GOAL OF THE EXERCISE> From the line with "rock('boulder', 'grey wedge" to the line with "rock('boulder', 'knobbly grey", both lines included, set down exactly those lines, please, and no others.

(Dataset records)
*****

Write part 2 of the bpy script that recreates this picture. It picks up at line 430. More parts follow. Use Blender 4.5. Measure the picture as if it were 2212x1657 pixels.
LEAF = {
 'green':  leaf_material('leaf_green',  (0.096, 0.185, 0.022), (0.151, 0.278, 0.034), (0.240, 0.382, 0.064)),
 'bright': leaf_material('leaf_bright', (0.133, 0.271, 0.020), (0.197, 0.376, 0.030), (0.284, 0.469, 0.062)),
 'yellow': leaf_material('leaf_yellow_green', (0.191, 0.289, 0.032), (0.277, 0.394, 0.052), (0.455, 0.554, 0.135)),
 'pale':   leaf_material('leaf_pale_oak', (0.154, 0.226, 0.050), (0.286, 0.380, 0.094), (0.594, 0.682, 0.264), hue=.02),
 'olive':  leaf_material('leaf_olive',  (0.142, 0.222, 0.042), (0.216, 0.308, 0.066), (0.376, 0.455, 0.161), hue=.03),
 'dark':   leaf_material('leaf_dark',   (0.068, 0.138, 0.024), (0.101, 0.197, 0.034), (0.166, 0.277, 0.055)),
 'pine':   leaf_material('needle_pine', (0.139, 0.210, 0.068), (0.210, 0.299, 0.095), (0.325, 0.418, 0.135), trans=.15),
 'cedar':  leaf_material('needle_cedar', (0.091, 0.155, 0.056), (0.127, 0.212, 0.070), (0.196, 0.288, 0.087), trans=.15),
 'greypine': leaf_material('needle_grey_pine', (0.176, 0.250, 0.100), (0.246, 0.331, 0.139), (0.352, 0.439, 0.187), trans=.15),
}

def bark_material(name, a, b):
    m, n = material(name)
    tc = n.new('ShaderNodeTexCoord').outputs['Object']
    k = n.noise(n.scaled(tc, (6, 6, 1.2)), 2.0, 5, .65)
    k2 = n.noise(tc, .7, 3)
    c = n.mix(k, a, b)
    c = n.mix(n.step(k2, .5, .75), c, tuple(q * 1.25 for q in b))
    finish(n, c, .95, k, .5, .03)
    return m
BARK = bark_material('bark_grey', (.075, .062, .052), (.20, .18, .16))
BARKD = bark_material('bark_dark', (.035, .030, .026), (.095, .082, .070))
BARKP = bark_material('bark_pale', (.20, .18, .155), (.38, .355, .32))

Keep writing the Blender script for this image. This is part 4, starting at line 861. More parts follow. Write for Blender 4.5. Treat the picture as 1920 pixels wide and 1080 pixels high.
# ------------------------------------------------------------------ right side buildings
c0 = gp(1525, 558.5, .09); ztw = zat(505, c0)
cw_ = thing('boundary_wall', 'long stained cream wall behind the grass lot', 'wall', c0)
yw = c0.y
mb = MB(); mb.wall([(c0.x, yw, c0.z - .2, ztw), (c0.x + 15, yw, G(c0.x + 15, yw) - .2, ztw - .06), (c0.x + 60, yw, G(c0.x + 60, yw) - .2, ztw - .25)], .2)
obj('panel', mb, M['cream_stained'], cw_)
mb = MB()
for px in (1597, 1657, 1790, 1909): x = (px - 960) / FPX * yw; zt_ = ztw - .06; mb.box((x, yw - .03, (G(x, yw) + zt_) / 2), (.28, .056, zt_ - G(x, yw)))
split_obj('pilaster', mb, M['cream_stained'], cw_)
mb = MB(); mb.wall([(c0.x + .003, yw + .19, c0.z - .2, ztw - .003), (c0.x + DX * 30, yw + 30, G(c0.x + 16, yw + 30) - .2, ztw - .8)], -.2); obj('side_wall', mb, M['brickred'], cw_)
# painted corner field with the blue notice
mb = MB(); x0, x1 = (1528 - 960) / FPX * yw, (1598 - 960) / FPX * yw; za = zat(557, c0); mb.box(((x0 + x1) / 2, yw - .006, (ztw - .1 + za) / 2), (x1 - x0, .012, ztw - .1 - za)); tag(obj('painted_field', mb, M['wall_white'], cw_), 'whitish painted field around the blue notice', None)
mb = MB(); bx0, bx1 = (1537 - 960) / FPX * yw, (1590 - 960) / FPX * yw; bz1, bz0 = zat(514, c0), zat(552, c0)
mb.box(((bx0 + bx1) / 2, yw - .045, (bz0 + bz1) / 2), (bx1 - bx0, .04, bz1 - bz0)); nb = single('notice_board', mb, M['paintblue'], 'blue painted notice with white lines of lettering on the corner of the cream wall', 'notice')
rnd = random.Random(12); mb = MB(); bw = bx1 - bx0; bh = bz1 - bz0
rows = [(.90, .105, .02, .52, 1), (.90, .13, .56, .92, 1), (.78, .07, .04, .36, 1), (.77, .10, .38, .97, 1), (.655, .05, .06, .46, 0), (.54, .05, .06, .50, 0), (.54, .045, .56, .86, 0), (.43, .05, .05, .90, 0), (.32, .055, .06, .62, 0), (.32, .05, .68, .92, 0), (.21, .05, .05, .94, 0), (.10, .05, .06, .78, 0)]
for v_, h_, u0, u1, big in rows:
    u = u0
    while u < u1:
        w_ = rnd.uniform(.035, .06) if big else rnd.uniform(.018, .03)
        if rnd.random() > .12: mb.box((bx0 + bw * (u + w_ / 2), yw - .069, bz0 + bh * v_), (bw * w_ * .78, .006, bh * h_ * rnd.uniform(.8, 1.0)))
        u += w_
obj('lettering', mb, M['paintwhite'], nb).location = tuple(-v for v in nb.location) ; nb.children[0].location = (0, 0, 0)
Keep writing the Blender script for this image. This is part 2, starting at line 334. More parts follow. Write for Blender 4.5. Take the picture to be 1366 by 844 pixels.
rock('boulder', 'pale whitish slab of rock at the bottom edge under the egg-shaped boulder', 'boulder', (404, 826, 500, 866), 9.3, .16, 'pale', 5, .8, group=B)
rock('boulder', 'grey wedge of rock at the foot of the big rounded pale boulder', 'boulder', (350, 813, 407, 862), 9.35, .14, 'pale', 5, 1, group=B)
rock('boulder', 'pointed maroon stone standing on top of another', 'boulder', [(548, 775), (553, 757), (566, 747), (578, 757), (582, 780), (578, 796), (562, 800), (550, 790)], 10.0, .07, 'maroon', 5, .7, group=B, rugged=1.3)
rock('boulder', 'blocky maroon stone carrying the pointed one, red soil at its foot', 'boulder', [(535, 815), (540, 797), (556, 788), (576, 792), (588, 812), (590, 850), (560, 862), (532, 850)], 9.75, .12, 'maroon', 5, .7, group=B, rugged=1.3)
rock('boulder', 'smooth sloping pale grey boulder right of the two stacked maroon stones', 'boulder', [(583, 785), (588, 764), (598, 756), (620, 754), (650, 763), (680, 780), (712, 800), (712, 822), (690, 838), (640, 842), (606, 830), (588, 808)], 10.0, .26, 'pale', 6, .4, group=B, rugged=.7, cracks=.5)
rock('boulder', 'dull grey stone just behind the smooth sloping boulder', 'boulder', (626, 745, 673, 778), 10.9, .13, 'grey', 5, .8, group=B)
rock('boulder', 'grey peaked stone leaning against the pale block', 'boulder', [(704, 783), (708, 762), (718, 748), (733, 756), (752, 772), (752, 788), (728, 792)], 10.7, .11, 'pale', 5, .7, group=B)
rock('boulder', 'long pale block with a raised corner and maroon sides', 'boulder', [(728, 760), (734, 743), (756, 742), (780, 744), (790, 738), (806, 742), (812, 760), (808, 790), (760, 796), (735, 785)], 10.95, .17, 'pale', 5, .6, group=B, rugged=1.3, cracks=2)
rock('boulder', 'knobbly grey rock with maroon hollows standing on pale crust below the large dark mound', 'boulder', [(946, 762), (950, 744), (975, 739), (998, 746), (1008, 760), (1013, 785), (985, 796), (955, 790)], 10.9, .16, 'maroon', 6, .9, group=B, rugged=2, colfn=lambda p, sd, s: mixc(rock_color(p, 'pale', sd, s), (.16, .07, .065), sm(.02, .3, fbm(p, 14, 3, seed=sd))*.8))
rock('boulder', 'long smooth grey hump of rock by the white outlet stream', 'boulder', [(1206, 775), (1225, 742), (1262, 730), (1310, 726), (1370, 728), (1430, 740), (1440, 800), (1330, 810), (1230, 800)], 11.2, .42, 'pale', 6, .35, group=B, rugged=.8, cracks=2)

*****

COMPLETE RESPONSE>
rock('boulder', 'grey wedge of rock at the foot of the big rounded pale boulder', 'boulder', (350, 813, 407, 862), 9.35, .14, 'pale', 5, 1, group=B)
rock('boulder', 'pointed maroon stone standing on top of another', 'boulder', [(548, 775), (553, 757), (566, 747), (578, 757), (582, 780), (578, 796), (562, 800), (550, 790)], 10.0, .07, 'maroon', 5, .7, group=B, rugged=1.3)
rock('boulder', 'blocky maroon stone carrying the pointed one, red soil at its foot', 'boulder', [(535, 815), (540, 797), (556, 788), (576, 792), (588, 812), (590, 850), (560, 862), (532, 850)], 9.75, .12, 'maroon', 5, .7, group=B, rugged=1.3)
rock('boulder', 'smooth sloping pale grey boulder right of the two stacked maroon stones', 'boulder', [(583, 785), (588, 764), (598, 756), (620, 754), (650, 763), (680, 780), (712, 800), (712, 822), (690, 838), (640, 842), (606, 830), (588, 808)], 10.0, .26, 'pale', 6, .4, group=B, rugged=.7, cracks=.5)
rock('boulder', 'dull grey stone just behind the smooth sloping boulder', 'boulder', (626, 745, 673, 778), 10.9, .13, 'grey', 5, .8, group=B)
rock('boulder', 'grey peaked stone leaning against the pale block', 'boulder', [(704, 783), (708, 762), (718, 748), (733, 756), (752, 772), (752, 788), (728, 792)], 10.7, .11, 'pale', 5, .7, group=B)
rock('boulder', 'long pale block with a raised corner and maroon sides', 'boulder', [(728, 760), (734, 743), (756, 742), (780, 744), (790, 738), (806, 742), (812, 760), (808, 790), (760, 796), (735, 785)], 10.95, .17, 'pale', 5, .6, group=B, rugged=1.3, cracks=2)
rock('boulder', 'knobbly grey rock with maroon hollows standing on pale crust below the large dark mound', 'boulder', [(946, 762), (950, 744), (975, 739), (998, 746), (1008, 760), (1013, 785), (985, 796), (955, 790)], 10.9, .16, 'maroon', 6, .9, group=B, rugged=2, colfn=lambda p, sd, s: mixc(rock_color(p, 'pale', sd, s), (.16, .07, .065), sm(.02, .3, fbm(p, 14, 3, seed=sd))*.8))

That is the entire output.